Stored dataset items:
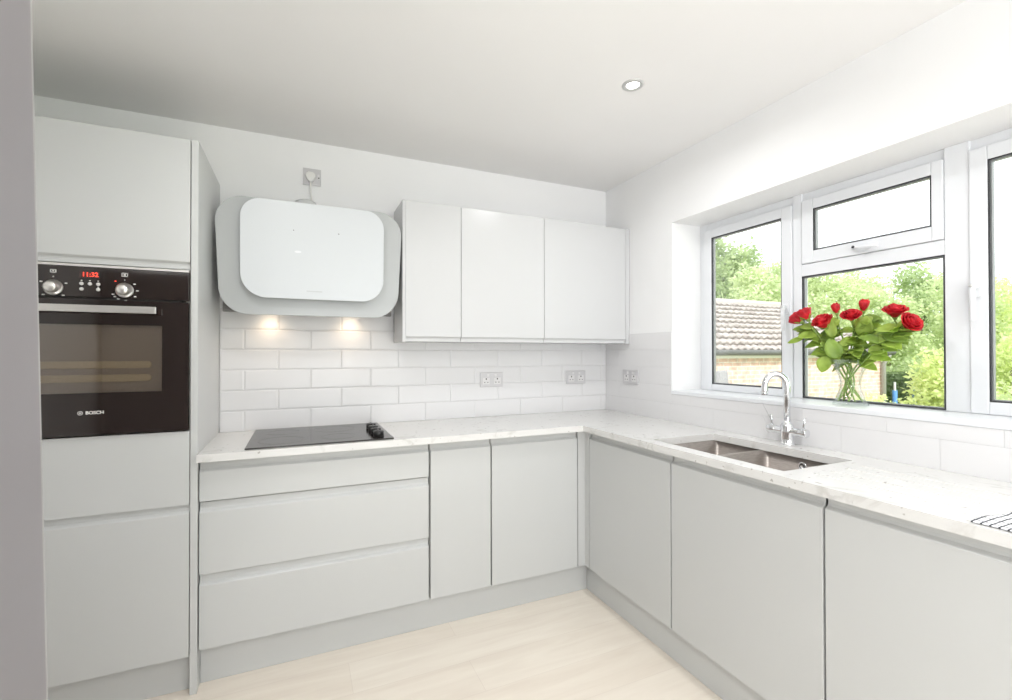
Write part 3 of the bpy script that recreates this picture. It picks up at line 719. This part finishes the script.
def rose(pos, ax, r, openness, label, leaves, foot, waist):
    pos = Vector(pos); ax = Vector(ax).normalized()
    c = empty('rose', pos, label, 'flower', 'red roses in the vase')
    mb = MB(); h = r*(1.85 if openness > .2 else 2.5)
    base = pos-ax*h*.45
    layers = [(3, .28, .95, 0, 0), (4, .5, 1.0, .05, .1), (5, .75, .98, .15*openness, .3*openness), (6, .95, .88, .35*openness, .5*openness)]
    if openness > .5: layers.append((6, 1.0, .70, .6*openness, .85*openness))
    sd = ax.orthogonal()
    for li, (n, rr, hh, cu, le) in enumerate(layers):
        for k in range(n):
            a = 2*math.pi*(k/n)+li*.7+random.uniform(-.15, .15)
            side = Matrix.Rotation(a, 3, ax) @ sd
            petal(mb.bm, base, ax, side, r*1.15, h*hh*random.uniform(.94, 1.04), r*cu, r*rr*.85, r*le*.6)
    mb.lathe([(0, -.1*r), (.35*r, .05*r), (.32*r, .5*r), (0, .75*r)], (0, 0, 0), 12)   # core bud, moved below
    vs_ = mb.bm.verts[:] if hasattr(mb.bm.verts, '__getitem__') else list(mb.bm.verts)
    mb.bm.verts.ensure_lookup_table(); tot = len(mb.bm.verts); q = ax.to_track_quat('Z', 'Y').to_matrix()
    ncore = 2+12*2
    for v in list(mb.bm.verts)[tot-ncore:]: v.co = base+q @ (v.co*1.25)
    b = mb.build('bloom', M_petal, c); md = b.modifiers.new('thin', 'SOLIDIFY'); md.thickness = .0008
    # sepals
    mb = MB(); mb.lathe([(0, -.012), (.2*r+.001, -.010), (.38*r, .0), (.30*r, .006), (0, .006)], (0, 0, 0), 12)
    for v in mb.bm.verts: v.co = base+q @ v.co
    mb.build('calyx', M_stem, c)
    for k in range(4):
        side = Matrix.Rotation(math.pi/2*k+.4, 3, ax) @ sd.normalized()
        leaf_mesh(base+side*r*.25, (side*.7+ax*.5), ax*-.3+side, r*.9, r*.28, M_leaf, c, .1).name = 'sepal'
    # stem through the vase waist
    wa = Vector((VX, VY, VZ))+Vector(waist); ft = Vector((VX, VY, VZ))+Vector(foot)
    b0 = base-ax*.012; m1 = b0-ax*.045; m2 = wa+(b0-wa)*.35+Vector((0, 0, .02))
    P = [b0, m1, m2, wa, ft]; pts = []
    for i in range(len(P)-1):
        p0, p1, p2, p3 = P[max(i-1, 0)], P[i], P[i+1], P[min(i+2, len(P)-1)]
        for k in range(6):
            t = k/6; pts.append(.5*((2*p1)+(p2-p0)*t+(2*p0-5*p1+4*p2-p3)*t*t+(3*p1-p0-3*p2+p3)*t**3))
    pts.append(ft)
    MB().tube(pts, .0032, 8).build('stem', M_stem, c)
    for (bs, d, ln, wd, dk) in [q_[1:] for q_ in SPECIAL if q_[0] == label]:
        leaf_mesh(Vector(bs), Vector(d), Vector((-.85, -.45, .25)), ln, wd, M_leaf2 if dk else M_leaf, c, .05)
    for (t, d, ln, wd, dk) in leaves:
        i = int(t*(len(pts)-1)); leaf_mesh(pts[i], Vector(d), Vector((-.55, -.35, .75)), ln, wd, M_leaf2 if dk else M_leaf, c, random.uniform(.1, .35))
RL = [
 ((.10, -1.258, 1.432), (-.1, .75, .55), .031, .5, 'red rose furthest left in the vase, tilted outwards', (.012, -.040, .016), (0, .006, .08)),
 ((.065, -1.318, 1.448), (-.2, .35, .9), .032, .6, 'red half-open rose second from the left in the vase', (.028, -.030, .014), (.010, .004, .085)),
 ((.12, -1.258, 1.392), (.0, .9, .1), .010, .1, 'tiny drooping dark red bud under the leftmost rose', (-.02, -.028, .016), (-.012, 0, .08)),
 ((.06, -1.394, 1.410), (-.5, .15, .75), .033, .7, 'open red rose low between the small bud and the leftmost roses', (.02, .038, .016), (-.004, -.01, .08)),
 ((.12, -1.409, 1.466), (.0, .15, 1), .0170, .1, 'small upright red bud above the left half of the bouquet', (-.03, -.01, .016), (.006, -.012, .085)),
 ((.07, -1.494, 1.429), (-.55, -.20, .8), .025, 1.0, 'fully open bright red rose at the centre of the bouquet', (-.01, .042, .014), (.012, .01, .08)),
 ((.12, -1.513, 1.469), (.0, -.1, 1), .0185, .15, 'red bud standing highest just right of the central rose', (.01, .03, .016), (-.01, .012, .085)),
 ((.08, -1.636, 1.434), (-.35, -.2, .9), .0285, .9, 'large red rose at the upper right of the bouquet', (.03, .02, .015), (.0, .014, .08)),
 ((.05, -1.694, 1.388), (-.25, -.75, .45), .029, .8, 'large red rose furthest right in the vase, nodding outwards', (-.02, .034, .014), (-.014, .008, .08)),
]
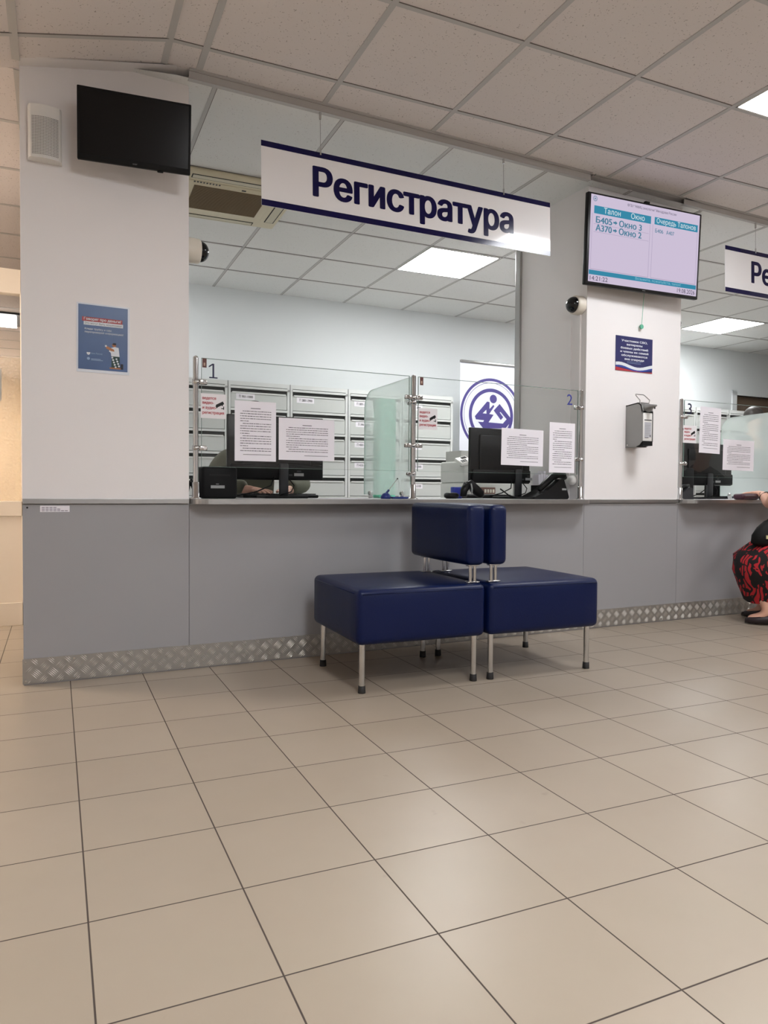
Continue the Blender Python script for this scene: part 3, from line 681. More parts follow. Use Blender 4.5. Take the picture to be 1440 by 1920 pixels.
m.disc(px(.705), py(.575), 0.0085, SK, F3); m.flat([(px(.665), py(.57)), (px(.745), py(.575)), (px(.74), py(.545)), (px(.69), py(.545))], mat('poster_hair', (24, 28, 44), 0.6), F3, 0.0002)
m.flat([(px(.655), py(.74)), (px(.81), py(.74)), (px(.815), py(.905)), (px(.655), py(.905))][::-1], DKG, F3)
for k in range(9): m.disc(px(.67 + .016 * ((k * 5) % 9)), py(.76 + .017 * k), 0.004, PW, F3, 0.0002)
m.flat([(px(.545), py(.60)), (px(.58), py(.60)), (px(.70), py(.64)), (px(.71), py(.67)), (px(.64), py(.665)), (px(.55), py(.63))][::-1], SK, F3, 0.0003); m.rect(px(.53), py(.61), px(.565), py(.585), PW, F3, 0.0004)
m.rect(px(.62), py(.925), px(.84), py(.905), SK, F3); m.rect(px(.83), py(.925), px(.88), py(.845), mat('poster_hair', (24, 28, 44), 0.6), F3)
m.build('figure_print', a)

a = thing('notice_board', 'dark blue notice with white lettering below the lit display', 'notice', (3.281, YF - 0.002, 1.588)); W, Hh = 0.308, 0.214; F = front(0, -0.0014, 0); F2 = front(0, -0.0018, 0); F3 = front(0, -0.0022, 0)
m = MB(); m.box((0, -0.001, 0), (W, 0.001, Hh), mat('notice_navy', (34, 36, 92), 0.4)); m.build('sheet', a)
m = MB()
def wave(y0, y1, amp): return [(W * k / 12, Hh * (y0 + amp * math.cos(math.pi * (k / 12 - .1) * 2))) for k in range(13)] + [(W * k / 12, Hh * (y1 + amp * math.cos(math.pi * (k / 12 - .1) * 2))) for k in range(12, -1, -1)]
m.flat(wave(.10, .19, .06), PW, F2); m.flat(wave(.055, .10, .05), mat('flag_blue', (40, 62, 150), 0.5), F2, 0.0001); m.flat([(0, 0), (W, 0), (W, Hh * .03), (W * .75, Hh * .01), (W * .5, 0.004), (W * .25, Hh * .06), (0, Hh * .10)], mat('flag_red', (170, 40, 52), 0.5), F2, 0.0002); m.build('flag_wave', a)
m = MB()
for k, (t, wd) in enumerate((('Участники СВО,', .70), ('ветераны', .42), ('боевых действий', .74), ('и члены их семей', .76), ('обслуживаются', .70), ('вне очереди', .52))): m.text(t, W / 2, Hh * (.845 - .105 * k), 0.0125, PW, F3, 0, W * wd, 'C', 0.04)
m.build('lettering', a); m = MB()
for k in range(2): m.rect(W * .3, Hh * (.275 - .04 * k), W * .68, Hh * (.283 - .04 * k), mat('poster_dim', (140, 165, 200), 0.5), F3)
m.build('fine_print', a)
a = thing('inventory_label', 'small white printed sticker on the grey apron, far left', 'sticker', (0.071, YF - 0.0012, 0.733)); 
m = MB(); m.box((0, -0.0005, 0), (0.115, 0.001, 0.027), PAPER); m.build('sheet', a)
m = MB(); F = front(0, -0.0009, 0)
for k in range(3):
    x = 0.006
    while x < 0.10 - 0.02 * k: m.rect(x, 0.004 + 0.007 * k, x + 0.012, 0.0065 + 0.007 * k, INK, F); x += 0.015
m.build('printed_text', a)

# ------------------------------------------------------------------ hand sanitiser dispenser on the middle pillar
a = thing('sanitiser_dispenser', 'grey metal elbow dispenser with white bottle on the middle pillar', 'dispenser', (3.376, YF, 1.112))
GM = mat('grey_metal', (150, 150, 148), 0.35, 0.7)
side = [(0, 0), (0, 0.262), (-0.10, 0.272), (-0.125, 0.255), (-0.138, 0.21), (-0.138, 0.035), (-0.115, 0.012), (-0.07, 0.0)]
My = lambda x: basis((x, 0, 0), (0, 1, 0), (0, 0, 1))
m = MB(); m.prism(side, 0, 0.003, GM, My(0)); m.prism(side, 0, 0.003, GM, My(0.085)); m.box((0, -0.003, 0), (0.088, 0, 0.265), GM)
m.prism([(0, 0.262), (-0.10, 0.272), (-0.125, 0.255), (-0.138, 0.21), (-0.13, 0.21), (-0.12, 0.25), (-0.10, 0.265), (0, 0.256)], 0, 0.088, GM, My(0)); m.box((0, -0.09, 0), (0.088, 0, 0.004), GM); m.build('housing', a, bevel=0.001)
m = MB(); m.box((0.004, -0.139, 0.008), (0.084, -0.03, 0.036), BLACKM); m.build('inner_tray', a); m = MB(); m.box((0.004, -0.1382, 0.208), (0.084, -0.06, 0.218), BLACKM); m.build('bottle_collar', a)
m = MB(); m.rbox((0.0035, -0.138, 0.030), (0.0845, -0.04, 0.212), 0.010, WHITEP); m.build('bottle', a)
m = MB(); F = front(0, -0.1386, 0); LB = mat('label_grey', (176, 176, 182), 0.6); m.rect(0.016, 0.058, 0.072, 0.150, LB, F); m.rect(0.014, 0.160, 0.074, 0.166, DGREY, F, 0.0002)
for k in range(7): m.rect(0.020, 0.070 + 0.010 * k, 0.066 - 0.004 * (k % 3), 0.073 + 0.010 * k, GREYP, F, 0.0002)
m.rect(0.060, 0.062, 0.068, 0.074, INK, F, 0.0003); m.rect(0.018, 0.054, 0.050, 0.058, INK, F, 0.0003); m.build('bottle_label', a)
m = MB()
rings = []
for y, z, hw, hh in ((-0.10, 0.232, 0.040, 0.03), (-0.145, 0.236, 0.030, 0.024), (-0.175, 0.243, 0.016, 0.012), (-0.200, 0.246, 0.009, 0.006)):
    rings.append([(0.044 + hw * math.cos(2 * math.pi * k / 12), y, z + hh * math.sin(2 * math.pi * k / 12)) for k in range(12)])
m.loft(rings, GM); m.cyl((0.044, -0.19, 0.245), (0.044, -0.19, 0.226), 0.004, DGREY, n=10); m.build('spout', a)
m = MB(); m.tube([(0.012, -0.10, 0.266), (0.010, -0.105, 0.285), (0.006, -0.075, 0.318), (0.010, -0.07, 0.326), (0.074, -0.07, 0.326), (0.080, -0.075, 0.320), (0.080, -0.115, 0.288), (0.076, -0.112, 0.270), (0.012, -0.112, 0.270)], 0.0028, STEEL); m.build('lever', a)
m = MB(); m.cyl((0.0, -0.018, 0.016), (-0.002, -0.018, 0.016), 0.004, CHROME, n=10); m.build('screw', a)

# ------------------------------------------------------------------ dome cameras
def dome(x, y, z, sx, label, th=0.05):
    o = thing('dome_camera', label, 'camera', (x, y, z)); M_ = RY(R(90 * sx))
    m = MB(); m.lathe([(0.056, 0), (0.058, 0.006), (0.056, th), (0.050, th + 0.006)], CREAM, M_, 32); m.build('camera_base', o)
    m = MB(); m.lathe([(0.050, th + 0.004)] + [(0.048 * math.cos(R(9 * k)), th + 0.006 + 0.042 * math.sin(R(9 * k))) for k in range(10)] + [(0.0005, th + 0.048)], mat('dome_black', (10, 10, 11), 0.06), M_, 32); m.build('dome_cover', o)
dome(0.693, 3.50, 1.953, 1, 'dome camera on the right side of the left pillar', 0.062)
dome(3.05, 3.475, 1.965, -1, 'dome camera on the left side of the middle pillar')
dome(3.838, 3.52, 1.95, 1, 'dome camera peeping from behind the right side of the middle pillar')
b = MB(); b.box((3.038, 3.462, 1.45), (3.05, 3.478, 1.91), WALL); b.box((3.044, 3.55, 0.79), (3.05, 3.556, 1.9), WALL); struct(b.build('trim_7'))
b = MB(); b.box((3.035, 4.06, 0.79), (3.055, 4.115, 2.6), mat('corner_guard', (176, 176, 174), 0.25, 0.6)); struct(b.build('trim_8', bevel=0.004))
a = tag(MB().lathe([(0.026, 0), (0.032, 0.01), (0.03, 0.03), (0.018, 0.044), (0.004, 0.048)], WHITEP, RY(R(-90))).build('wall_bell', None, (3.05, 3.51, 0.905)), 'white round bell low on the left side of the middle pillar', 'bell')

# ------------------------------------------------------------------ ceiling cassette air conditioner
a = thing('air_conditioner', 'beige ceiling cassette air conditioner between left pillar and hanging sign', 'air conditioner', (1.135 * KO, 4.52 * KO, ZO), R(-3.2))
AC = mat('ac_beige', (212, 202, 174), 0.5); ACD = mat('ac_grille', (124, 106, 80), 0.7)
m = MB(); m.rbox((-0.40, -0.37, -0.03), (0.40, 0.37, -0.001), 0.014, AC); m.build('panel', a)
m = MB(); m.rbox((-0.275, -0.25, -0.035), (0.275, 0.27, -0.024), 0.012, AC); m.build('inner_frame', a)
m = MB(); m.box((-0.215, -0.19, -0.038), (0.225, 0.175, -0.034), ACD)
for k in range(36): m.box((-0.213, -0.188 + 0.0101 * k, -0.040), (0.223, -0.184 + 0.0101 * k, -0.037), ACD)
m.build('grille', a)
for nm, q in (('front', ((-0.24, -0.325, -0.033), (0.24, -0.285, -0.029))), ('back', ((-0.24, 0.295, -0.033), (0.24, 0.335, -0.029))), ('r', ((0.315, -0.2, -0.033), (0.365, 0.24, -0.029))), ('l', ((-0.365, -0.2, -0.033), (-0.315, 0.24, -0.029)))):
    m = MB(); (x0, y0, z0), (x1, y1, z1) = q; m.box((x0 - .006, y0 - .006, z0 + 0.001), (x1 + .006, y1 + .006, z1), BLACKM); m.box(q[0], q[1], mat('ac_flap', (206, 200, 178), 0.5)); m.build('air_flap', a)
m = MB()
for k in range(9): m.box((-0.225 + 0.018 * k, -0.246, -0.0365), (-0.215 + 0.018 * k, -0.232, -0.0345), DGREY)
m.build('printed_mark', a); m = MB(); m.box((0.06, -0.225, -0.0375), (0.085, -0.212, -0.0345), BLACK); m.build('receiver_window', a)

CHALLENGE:
Among the records above, extract exactly the lines from the line with "Continue the Blender" to the line with "m.build('figure_print', a)", both lines included, and leave out the rest.

FULL RESPONSE:
Continue the Blender Python script for this scene: part 3, from line 681. More parts follow. Use Blender 4.5. Take the picture to be 1440 by 1920 pixels.
m.disc(px(.705), py(.575), 0.0085, SK, F3); m.flat([(px(.665), py(.57)), (px(.745), py(.575)), (px(.74), py(.545)), (px(.69), py(.545))], mat('poster_hair', (24, 28, 44), 0.6), F3, 0.0002)
m.flat([(px(.655), py(.74)), (px(.81), py(.74)), (px(.815), py(.905)), (px(.655), py(.905))][::-1], DKG, F3)
for k in range(9): m.disc(px(.67 + .016 * ((k * 5) % 9)), py(.76 + .017 * k), 0.004, PW, F3, 0.0002)
m.flat([(px(.545), py(.60)), (px(.58), py(.60)), (px(.70), py(.64)), (px(.71), py(.67)), (px(.64), py(.665)), (px(.55), py(.63))][::-1], SK, F3, 0.0003); m.rect(px(.53), py(.61), px(.565), py(.585), PW, F3, 0.0004)
m.rect(px(.62), py(.925), px(.84), py(.905), SK, F3); m.rect(px(.83), py(.925), px(.88), py(.845), mat('poster_hair', (24, 28, 44), 0.6), F3)
m.build('figure_print', a)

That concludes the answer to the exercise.